# PROBLEM STATEMENT
In the data below, find every line with the string "scene" and pull it out.

# DATA
--- START ---

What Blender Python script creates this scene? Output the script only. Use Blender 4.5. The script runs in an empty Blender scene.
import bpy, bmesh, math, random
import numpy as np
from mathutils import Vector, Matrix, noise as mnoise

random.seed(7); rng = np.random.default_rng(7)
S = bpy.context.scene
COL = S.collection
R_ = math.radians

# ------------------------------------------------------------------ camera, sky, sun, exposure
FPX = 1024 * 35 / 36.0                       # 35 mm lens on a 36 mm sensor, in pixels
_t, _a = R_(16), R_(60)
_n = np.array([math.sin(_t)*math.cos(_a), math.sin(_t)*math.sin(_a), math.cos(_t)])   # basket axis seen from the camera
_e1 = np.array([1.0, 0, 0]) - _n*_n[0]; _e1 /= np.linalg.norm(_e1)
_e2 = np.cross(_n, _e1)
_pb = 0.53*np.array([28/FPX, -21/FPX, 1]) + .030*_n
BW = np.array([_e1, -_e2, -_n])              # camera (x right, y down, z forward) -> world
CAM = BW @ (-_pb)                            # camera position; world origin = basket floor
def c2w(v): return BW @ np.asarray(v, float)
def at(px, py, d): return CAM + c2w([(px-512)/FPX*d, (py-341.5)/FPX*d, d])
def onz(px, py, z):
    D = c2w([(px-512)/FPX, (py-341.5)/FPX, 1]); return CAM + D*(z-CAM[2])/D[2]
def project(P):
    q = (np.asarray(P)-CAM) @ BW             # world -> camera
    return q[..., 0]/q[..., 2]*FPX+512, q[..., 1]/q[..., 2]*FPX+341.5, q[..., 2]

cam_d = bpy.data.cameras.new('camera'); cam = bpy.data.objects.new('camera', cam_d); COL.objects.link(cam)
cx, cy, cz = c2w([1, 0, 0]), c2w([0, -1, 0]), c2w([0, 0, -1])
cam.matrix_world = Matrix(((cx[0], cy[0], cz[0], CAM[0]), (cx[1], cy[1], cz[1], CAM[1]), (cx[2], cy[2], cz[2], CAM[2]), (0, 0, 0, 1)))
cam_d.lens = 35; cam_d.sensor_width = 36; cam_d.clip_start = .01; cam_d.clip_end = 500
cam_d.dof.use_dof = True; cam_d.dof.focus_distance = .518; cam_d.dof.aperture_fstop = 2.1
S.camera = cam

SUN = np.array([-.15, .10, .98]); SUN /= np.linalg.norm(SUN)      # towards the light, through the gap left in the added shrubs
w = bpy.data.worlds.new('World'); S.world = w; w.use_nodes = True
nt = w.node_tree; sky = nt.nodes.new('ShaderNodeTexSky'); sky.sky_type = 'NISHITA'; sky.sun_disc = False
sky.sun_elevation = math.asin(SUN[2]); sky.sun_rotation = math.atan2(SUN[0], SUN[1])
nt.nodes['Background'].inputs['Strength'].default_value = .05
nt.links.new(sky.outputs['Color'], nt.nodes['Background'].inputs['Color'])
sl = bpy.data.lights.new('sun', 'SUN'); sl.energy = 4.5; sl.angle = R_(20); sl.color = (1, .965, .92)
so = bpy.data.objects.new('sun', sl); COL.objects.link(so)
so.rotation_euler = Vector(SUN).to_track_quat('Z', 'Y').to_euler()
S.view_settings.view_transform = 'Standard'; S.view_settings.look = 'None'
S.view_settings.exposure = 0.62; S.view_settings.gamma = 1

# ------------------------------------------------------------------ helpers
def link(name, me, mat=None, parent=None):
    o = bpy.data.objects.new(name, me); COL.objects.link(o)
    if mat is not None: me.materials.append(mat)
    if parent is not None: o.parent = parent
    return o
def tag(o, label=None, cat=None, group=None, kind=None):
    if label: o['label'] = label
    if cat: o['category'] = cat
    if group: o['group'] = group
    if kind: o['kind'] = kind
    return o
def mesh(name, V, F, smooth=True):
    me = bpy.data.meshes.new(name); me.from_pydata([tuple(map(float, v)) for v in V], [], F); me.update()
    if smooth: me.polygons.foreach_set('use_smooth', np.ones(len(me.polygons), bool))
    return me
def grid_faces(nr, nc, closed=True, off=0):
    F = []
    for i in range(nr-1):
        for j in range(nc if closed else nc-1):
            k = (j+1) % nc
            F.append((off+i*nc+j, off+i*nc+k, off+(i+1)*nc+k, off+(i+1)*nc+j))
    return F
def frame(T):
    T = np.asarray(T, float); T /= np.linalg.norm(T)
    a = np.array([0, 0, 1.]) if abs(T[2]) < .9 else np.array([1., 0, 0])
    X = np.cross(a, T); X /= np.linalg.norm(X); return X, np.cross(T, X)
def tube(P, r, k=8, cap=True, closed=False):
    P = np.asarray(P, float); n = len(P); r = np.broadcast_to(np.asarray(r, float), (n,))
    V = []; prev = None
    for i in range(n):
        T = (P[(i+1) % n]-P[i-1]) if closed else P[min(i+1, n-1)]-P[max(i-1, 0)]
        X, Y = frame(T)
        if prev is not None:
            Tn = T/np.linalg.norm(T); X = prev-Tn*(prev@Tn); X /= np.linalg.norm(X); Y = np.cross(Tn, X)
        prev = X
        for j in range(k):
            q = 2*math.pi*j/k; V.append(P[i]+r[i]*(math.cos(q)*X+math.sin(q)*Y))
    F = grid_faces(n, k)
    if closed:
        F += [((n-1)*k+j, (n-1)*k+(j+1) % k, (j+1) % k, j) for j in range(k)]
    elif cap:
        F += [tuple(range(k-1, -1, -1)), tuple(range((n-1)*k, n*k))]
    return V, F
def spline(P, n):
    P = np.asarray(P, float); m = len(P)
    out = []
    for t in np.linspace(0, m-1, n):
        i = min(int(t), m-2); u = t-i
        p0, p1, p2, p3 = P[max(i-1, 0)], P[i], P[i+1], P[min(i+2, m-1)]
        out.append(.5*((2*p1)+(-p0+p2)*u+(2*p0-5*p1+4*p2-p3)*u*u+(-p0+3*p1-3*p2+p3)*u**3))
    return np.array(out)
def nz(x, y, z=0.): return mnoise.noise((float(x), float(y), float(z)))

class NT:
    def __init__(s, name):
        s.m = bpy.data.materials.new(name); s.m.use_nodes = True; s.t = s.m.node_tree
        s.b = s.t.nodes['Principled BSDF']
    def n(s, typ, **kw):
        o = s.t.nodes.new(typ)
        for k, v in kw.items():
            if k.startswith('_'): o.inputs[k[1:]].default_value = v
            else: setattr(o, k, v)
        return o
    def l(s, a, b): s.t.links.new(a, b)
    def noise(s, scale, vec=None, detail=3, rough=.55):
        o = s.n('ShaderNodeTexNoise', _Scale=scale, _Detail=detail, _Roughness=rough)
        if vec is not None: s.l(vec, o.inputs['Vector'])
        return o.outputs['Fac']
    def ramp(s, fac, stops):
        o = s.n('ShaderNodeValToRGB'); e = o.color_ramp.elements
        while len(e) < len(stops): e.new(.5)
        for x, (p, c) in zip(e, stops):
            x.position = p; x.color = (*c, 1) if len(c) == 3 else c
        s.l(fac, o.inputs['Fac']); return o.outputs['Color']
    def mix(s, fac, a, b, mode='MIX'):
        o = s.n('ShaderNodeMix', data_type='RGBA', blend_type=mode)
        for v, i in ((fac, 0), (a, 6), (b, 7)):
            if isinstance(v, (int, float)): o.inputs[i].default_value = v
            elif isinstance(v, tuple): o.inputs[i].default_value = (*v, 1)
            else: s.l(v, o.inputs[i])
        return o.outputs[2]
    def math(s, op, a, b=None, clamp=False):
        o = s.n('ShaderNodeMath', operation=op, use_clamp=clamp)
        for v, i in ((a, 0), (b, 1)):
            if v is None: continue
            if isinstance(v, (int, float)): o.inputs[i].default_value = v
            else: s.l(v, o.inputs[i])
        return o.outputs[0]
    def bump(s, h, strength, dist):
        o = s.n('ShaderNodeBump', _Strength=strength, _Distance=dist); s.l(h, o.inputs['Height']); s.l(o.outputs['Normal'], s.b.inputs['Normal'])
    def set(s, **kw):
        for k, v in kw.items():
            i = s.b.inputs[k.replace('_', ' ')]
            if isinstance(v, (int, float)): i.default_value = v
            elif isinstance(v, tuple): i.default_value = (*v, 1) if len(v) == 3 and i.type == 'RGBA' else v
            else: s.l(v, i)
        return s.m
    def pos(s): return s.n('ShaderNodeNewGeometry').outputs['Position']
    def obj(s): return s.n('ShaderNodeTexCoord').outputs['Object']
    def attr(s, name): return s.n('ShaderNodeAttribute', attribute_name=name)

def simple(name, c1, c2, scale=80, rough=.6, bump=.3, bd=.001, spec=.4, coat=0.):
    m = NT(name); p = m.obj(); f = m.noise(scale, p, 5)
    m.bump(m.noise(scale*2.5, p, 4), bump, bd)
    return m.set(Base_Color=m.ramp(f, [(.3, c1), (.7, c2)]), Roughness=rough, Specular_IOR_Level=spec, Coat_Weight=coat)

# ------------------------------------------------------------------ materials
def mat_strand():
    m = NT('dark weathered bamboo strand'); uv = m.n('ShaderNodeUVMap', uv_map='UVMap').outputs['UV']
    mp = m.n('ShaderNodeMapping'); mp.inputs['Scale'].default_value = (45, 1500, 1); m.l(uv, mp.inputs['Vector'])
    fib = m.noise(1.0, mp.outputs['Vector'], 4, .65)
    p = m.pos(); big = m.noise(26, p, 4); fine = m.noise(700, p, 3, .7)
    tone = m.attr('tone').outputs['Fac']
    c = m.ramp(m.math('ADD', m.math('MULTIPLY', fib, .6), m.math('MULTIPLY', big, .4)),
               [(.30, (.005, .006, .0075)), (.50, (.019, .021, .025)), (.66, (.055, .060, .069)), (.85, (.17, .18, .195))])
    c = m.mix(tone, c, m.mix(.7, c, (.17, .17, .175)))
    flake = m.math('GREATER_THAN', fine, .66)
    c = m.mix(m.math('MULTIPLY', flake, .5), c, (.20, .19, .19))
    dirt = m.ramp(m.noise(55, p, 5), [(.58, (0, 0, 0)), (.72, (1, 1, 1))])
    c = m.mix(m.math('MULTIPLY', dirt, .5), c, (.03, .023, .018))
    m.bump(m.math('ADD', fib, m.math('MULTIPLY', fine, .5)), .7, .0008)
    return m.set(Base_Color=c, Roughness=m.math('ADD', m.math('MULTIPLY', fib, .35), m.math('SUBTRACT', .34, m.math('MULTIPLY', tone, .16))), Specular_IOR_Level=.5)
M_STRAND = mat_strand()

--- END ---

# THE REPLY
What Blender Python script creates this scene? Output the script only. Use Blender 4.5. The script runs in an empty Blender scene.
S = bpy.context.scene